■ The request
From the listing that follows, output everything exactly except the pictures.

■ Data lines
════════════════════

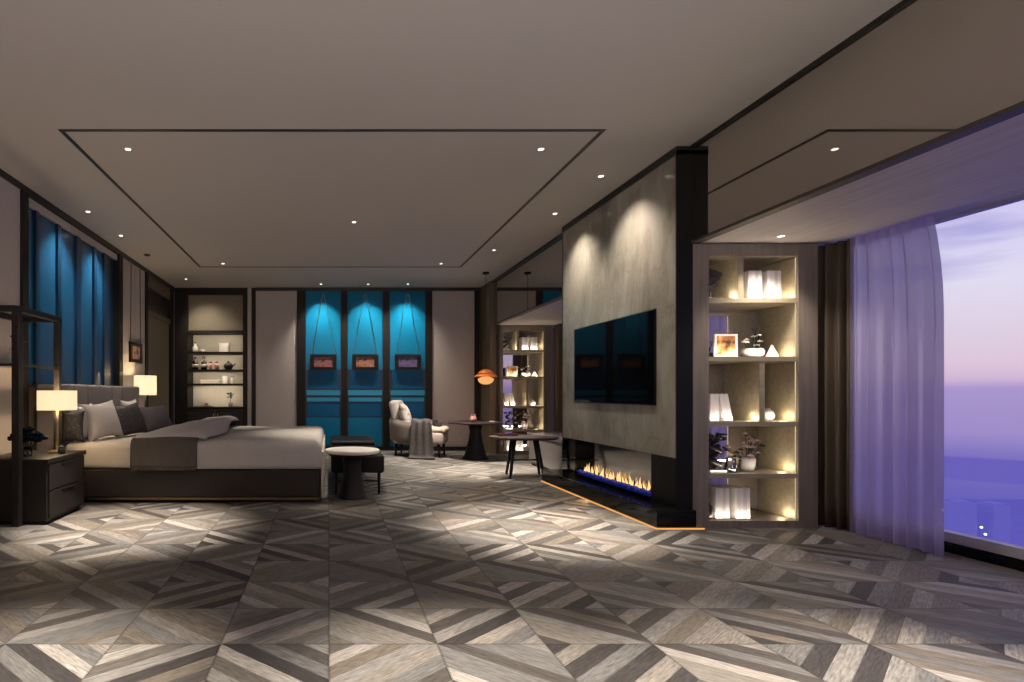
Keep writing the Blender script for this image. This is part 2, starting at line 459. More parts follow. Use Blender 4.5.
struct('baseboard_left', bx(B(), XL - .08, XL + .02, Y0, 8.27, 0, .10), MAT['darkframe'])
d = struct('door_1', bx(B(), XL - .08, XL - .03, 8.37, 9.62, 0, 2.19), MAT['beige'])
struct('door_transom', bx(B(), XL - .08, XL - .05, 8.37, 9.62, 2.27, 2.62), MAT['trim'], d)
struct('door_head', bx(B(), XL - .08, XL - .005, 8.37, 9.62, 2.19, 2.27), MAT['brownpanel'], d)
struct('door_lintel', bx(B(), XL - .08, XL - .01, 8.37, 9.62, 2.62, 2.80), MAT['brownpanel'], d)
lbay('wall_left_panel', 9.74, YB, 0, 2.80, MAT['fabric'])

w2 = struct('window_1', bx(B(), XL - .08, XL - .06, 5.04, 7.22, 1.08, 2.80), MAT['navy'])
ym = [(5.04, 5.234), (5.307, 5.66), (5.737, 6.09), (6.19, 6.537), (6.61, 6.83), (7.0, 7.20)]
for k, (a, b) in enumerate(ym):
    struct('pane', bx(B(), XL - .06, XL - .045, a, b, 1.10, 2.72), MAT['bluefabric' if k < 5 else 'navy'], w2)
for a, b in zip(ym, ym[1:]):
    struct('mullion', bx(B(), XL - .06, XL - .02, a[1] + .005, b[0] - .005, 1.08, 2.72), MAT['navy'], w2)
struct('pelmet', bx(B(), XL - .06, XL - .01, 5.04, 7.22, 2.72, 2.79), MAT['fabric'], w2)
struct('window_sill', bx(B(), XL - .06, XL + .02, 5.04, 7.22, 1.06, 1.085), MAT['darkframe'], w2)

# far wall
struct('wall_back', bx(B(), -1.285, XM + .1, YB, YB + .2, 0, ZC), MAT['brownpanel'])
struct('wall_back_alcove', bx(B(), XM, XW + .12, YB - .2, YB + .1, 0, ZS), MAT['brownpanel'])
struct('wall_back_niche', bx(B(), XL - .1, -1.28, YB + .42, YB + .5, 0, ZC), MAT['brownpanel'])
def bbay(n, x0, x1, z0, z1, m, t=.03):
    return struct(n, bx(B(), x0, x1, YB - t, YB, z0, z1), m)
bbay('wall_back_panel', -1.285, -.563, .07, 2.80, MAT['fabric'])
bbay('wall_back_panel', 1.81, 2.55, .07, 2.80, MAT['fabric'])
bbay('trim_4', -.563, -.415, 0, 2.80, MAT['darkframe'], .05)
bbay('trim_4', .215, .318, 0, 2.80, MAT['darkframe'], .05)
bbay('trim_4', .95, 1.06, 0, 2.80, MAT['darkframe'], .05)
bbay('trim_4', 1.695, 1.81, 0, 2.80, MAT['darkframe'], .05)
bbay('trim_4', 2.55, 2.64, 0, 2.80, MAT['darkframe'], .05)
bbay('trim_5', -1.285, 2.66, 2.80, ZC, MAT['trim'], .05)
struct('baseboard_back', bx(B(), -1.285, 2.70, YB - .06, YB - .05, 0, .07), MAT['darkframe'])
for k, (a, b) in enumerate(((-.415, .215), (.318, .95), (1.06, 1.695))):
    wn = struct('window_%d' % (k + 2), bx(B(), a, b, YB - .025, YB, .07, 2.80), MAT['navy'])
    g = .03
    struct('pane', bx(B(), a + .01, b - .01, YB - .035, YB - .025, 1.42, 2.79), MAT['teal'], wn)
    struct('pane', bx(B(), a + .05, b - .05, YB - .035, YB - .025, 1.09, 1.41), MAT['tealdark'], wn)
    struct('cross_band', bx(B(), a + .02, b - .02, YB - .045, YB - .025, .97, 1.06), MAT['teallight'], wn)  # paler teal bands across the panel
    struct('cross_band', bx(B(), a + .03, b - .03, YB - .042, YB - .025, .86, .93), MAT['teallight'], wn)
    struct('pane', bx(B(), a + .04, b - .04, YB - .035, YB - .025, .60, .84), MAT['tealdark'], wn)
    struct('pane', bx(B(), a + .02, b - .02, YB - .035, YB - .025, .09, .58), MAT['teal'], wn)

# mirror band above the alcove soffit, edge trims, soffit
struct('wall_right', bx(B(), XM, XM + .06, Y0, 4.19, ZS, ZC), MAT['mirror'])
struct('wall_right_mirror', bx(B(), XM, XM + .06, 6.26, 9.25, ZS, ZC), MAT['mirror'])
struct('wall_right_core', bx(B(), XM + .005, XM + .06, 4.20, 6.25, 0, ZC), MAT['blackpanel'])
struct('wall_right_pier', bx(B(), 2.66, XM + .10, 9.25, YB, 0, ZC), MAT['brownpanel'])
struct('trim_6', bx(B(), XM - .020, XM, Y0, 4.18, ZC - .022, ZC + .005), MAT['trim'])
struct('trim_6', bx(B(), XM - .035, XM, 6.26, 9.25, ZC - .03, ZC + .005), MAT['trim'])
struct('ceiling_soffit', bx(B(), XM + .06, XW + .12, Y0, YB, ZS, ZS + .12), MAT['soffit'])
struct('trim_7', bx(B(), XM - .012, XM + .06, Y0, 4.19, ZS - .004, ZS + .016), MAT['soffitedge'])
struct('trim_7', bx(B(), XM - .012, XM + .06, 6.26, 9.25, ZS - .004, ZS + .016), MAT['soffitedge'])

# big window: frame, sill, pane
wd = struct('window_5', bx(B(), XW, XW + .10, Y0, YB, 0, .07), MAT['blackgloss'])
struct('window_sill', bx(B(), XW - .01, XW + .06, Y0, YB, .07, .13), mat('pale_window_rail', (.45, .44, .55), .35), wd)
struct('window_head', bx(B(), XW + .02, XW + .10, Y0, YB, ZS - .008, ZS), MAT['soffit'], wd)
struct('glass_pane', bx(B(), XW + .03, XW + .042, Y0, YB, .13, ZS - .008), MAT['glass'], wd)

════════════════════

■ Written answer
Keep writing the Blender script for this image. This is part 2, starting at line 459. More parts follow. Use Blender 4.5.
struct('baseboard_left', bx(B(), XL - .08, XL + .02, Y0, 8.27, 0, .10), MAT['darkframe'])
d = struct('door_1', bx(B(), XL - .08, XL - .03, 8.37, 9.62, 0, 2.19), MAT['beige'])
struct('door_transom', bx(B(), XL - .08, XL - .05, 8.37, 9.62, 2.27, 2.62), MAT['trim'], d)
struct('door_head', bx(B(), XL - .08, XL - .005, 8.37, 9.62, 2.19, 2.27), MAT['brownpanel'], d)
struct('door_lintel', bx(B(), XL - .08, XL - .01, 8.37, 9.62, 2.62, 2.80), MAT['brownpanel'], d)
lbay('wall_left_panel', 9.74, YB, 0, 2.80, MAT['fabric'])

w2 = struct('window_1', bx(B(), XL - .08, XL - .06, 5.04, 7.22, 1.08, 2.80), MAT['navy'])
ym = [(5.04, 5.234), (5.307, 5.66), (5.737, 6.09), (6.19, 6.537), (6.61, 6.83), (7.0, 7.20)]
for k, (a, b) in enumerate(ym):
    struct('pane', bx(B(), XL - .06, XL - .045, a, b, 1.10, 2.72), MAT['bluefabric' if k < 5 else 'navy'], w2)
for a, b in zip(ym, ym[1:]):
    struct('mullion', bx(B(), XL - .06, XL - .02, a[1] + .005, b[0] - .005, 1.08, 2.72), MAT['navy'], w2)
struct('pelmet', bx(B(), XL - .06, XL - .01, 5.04, 7.22, 2.72, 2.79), MAT['fabric'], w2)
struct('window_sill', bx(B(), XL - .06, XL + .02, 5.04, 7.22, 1.06, 1.085), MAT['darkframe'], w2)

# far wall
struct('wall_back', bx(B(), -1.285, XM + .1, YB, YB + .2, 0, ZC), MAT['brownpanel'])
struct('wall_back_alcove', bx(B(), XM, XW + .12, YB - .2, YB + .1, 0, ZS), MAT['brownpanel'])
struct('wall_back_niche', bx(B(), XL - .1, -1.28, YB + .42, YB + .5, 0, ZC), MAT['brownpanel'])
def bbay(n, x0, x1, z0, z1, m, t=.03):
    return struct(n, bx(B(), x0, x1, YB - t, YB, z0, z1), m)
bbay('wall_back_panel', -1.285, -.563, .07, 2.80, MAT['fabric'])
bbay('wall_back_panel', 1.81, 2.55, .07, 2.80, MAT['fabric'])
bbay('trim_4', -.563, -.415, 0, 2.80, MAT['darkframe'], .05)
bbay('trim_4', .215, .318, 0, 2.80, MAT['darkframe'], .05)
bbay('trim_4', .95, 1.06, 0, 2.80, MAT['darkframe'], .05)
bbay('trim_4', 1.695, 1.81, 0, 2.80, MAT['darkframe'], .05)
bbay('trim_4', 2.55, 2.64, 0, 2.80, MAT['darkframe'], .05)
bbay('trim_5', -1.285, 2.66, 2.80, ZC, MAT['trim'], .05)
struct('baseboard_back', bx(B(), -1.285, 2.70, YB - .06, YB - .05, 0, .07), MAT['darkframe'])
for k, (a, b) in enumerate(((-.415, .215), (.318, .95), (1.06, 1.695))):
    wn = struct('window_%d' % (k + 2), bx(B(), a, b, YB - .025, YB, .07, 2.80), MAT['navy'])
    g = .03
    struct('pane', bx(B(), a + .01, b - .01, YB - .035, YB - .025, 1.42, 2.79), MAT['teal'], wn)
    struct('pane', bx(B(), a + .05, b - .05, YB - .035, YB - .025, 1.09, 1.41), MAT['tealdark'], wn)
    struct('cross_band', bx(B(), a + .02, b - .02, YB - .045, YB - .025, .97, 1.06), MAT['teallight'], wn)  # paler teal bands across the panel
    struct('cross_band', bx(B(), a + .03, b - .03, YB - .042, YB - .025, .86, .93), MAT['teallight'], wn)
    struct('pane', bx(B(), a + .04, b - .04, YB - .035, YB - .025, .60, .84), MAT['tealdark'], wn)
    struct('pane', bx(B(), a + .02, b - .02, YB - .035, YB - .025, .09, .58), MAT['teal'], wn)

# mirror band above the alcove soffit, edge trims, soffit
struct('wall_right', bx(B(), XM, XM + .06, Y0, 4.19, ZS, ZC), MAT['mirror'])
struct('wall_right_mirror', bx(B(), XM, XM + .06, 6.26, 9.25, ZS, ZC), MAT['mirror'])
struct('wall_right_core', bx(B(), XM + .005, XM + .06, 4.20, 6.25, 0, ZC), MAT['blackpanel'])
struct('wall_right_pier', bx(B(), 2.66, XM + .10, 9.25, YB, 0, ZC), MAT['brownpanel'])
struct('trim_6', bx(B(), XM - .020, XM, Y0, 4.18, ZC - .022, ZC + .005), MAT['trim'])
struct('trim_6', bx(B(), XM - .035, XM, 6.26, 9.25, ZC - .03, ZC + .005), MAT['trim'])
struct('ceiling_soffit', bx(B(), XM + .06, XW + .12, Y0, YB, ZS, ZS + .12), MAT['soffit'])
struct('trim_7', bx(B(), XM - .012, XM + .06, Y0, 4.19, ZS - .004, ZS + .016), MAT['soffitedge'])
struct('trim_7', bx(B(), XM - .012, XM + .06, 6.26, 9.25, ZS - .004, ZS + .016), MAT['soffitedge'])

# big window: frame, sill, pane
wd = struct('window_5', bx(B(), XW, XW + .10, Y0, YB, 0, .07), MAT['blackgloss'])
struct('window_sill', bx(B(), XW - .01, XW + .06, Y0, YB, .07, .13), mat('pale_window_rail', (.45, .44, .55), .35), wd)
struct('window_head', bx(B(), XW + .02, XW + .10, Y0, YB, ZS - .008, ZS), MAT['soffit'], wd)
struct('glass_pane', bx(B(), XW + .03, XW + .042, Y0, YB, .13, ZS - .008), MAT['glass'], wd)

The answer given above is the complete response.